Weak point: no illustrations!
Conclusion:
- This book is a great read emphasizing that
- …the clock is ticking and issues like
- …ice melt and sea-level rise are urgent.
- If there is even the smallish risk
- …of a very big adverse outcome
- ..due to sea rise and ice-melt (Antarctica and Greenland)
- it would be wise to do something about it.
- “Once the thaw starts the risk is that the
- …tipping point is tripped...” (pg 122, ch 6)
- But as we know action is blocked by
- Big Oil and Big Coal.
- I think one of the things I or any other citizen of the world
- …can do is #VoteThemOut
- Vote out the politicians
- …and leaders of countries who are on the
- ..fossil fuel industries…payroll!
Last thoughts:
- Chandler’s mission:
- Explore and explain the dynamics of
- …the forces at work in a changing world.
- Personally..
- …I was most fascinated by the Antarctica.
- Jo Chandler’s storytelling is
- ….personal (ch 6-7 and especially the epiloge)
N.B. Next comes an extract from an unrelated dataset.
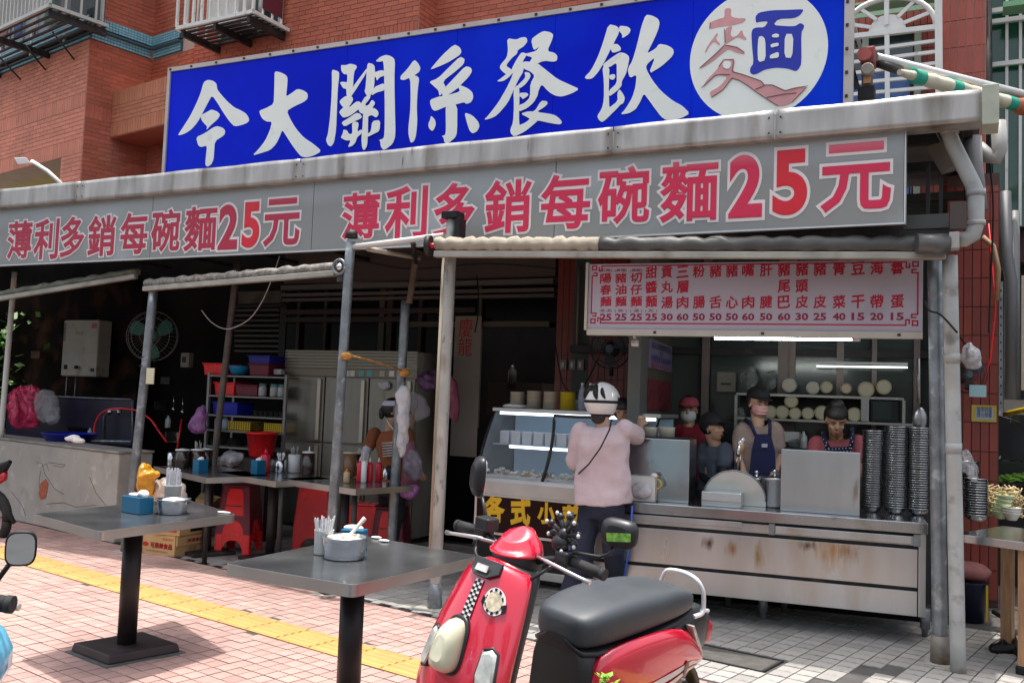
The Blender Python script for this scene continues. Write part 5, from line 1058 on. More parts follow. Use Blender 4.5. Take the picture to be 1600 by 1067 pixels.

- … mixed with scientific: for example…
- man-made ocean acidification ch 8
- Great Barrier Reef and Heron Island ch 9-10-11-12
- Penguins Antarctic Adélies, elephant seals
- …and mosses, the most advanced plants
- …on continental Antarctica! ch 13

- It is an amazing feat to
- …digest all this scientific information
- …clarify all the jargon for the readers
- …who just dabble in science, like me.
- One thing I DID LEARN...
- What caused the biting cold Polar Vortex
- …24 February – 01 March 2018 that brought
- ..The Netherlands back to ice skating on the canals?
- There is more heat coming off the relatively ice-free Arctic waters
- …increasing air pressure and
- …pushing the polar cold air south …in my direction!